In all these sketches, Macleod sets before his reader a vital question. Where does fidelity become censoriousness? Where does charity become surrender? In his own reflection, Macleod offers a complex answer. At times for Macleod, it was the seceders’ uncompromising fixity that complicated the witness of an evangelical ministry. At other times, it was the slackening of standards for theological precision amongst ministerial candidates that allowed error to seep into the church. The balance seemed, always, just beyond reach. Then, in considering hypothetical universalism in light of the Westminster Confession, Macleod offers a stimulating case study. After a close reading of the Confession, Macleod suggests that the Confession leans against hypothetical universalism, while shared larger commitments might suggest not enforcing that exclusion. Would this broadness Macleod advocates engender greater gospel unity, or would it be the entrance for precisely the divisions he laments? Macleod never answers that question. He simply presses his readers, with example after example, to consider whether confessional standards should be conceptualised as walls guaranteeing uniformity or nets drawing in a diffuse array.

While Macleod's work thus pushes the reader to helpful reflection, it also contains some limitations likely resulting from the work's forced timeline. In chapters 3–4, dealing with the Marrow controversy, and chapters 5–6, addressing the Secession, Macleod stands in an odd relationship with current scholarship. In recent decades, the traditional interpretations of these episodes in Scottish ecclesiastical history have been challenged. These challenges stem from basic questions. If the Marrow controversy simply pitted the Marrow representers’ evangelical commitments against the Assembly's more legalistic ones, why did so many notable evangelicals side with the Assembly? If the Secession was entirely a reaction against patronage, why did many rabid opponents of patronage eschew the Secession? From his previous writings, it is certain that Macleod was familiar with that scholarship; he even cited examples of it in The Truth Therefore I Speak. Indeed, some of the conclusions of that newer scholarship seem to have influenced Macleod's judgements about certain issues within federal theology. However, there is no direct interaction in Macleod's account, so the questions raised remain unanswered. Does Macleod's ‘traditional’ presentation potentially need a bit more nuance? Perhaps Macleod had the nuance to give, but not the time to give it.

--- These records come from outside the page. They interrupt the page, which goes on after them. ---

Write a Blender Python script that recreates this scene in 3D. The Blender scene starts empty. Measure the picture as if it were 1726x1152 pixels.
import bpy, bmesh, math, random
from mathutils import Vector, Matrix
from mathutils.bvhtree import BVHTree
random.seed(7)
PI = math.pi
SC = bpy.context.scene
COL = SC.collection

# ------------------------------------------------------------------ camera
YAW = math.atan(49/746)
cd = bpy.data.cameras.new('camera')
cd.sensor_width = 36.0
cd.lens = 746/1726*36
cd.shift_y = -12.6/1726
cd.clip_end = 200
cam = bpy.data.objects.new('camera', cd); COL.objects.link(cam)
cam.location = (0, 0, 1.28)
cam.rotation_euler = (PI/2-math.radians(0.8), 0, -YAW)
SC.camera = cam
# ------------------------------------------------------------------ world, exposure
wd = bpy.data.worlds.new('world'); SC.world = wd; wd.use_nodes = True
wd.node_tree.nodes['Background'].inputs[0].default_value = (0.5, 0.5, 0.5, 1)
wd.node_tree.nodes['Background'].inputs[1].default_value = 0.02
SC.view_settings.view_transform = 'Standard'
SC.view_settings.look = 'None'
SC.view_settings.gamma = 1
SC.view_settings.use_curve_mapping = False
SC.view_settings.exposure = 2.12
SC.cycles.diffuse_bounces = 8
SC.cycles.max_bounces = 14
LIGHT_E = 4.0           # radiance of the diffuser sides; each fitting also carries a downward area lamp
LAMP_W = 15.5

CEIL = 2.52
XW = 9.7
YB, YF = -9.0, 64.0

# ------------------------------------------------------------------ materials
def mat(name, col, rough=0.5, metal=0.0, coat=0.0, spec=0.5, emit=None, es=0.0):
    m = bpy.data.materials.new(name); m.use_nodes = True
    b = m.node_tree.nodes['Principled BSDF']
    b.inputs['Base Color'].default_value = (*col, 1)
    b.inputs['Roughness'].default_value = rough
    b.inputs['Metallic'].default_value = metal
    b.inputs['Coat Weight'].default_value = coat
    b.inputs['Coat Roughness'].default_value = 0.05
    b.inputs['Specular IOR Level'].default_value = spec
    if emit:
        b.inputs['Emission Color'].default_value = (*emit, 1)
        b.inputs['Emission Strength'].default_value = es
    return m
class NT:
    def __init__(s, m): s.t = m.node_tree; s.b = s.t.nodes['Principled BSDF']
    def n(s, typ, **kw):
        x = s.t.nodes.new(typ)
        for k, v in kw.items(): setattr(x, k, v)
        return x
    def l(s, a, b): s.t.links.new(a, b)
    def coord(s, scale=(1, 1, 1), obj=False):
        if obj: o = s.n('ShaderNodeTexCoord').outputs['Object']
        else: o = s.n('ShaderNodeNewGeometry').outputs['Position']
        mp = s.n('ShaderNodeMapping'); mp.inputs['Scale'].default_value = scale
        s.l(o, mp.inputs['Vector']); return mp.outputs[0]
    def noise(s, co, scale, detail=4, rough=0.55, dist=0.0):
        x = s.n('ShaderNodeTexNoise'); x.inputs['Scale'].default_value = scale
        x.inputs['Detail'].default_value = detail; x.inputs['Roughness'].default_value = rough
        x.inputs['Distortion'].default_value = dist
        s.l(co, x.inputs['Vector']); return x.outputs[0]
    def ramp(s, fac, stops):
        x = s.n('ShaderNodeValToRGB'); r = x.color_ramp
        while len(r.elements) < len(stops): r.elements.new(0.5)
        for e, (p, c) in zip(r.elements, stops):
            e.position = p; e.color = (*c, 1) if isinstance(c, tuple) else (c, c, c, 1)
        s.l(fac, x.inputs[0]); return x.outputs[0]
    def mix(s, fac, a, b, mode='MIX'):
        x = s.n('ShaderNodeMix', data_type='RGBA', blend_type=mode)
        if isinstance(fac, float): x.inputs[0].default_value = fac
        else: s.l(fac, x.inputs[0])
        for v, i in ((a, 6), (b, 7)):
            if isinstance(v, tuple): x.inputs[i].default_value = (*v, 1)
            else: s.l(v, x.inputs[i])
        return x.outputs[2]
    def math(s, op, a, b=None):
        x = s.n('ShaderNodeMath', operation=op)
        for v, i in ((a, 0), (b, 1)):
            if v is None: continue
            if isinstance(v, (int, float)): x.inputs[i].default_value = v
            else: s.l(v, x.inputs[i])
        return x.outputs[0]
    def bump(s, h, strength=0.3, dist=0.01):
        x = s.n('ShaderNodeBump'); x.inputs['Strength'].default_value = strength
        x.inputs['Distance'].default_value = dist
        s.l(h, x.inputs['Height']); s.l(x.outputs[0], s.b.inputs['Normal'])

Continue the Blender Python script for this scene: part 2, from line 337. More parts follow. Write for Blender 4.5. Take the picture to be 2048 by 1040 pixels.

Potentially, a reorganising of Macleod's chapters could be constructive. Macleod considers James Fraser of Brae in chapters 7–8; perhaps Fraser would do better, both chronologically and thematically, in chapters 1–2. Held together in the solitary Fraser is the personal rigor, evangelistic zeal, tender conscience, and theological breadth that seem to have exploded in multiform ways in 18th-century Scottish theology. Perhaps such a framing would suggest answers to some of the questions left without complete exploration in the present arrangement.

While Macleod's work rewards throughout, all of it is but preparation for the close. In Macleod's account of Hugh Blair's preaching, there are sublime moments when the line between summary of Blair and homiletics by Macleod seems to have evaporated and the reader is treated to vintage Macleod. Then, in the concluding pages, Macleod considers whether Blair and the Moderatism he represented were the undoing of the Kirk. Macleod's conclusions may surprise many. But in making his compelling case, Macleod produces precisely the clarion call for fidelity to today's church he declared, at the outset, to be his goal. This closing argument, buttressed by all that has preceded, makes Macleod's final work a necessary one for all students of Scottish theology, and all students of theology and ministry more broadly. Even in death, we are in Macleod's debt.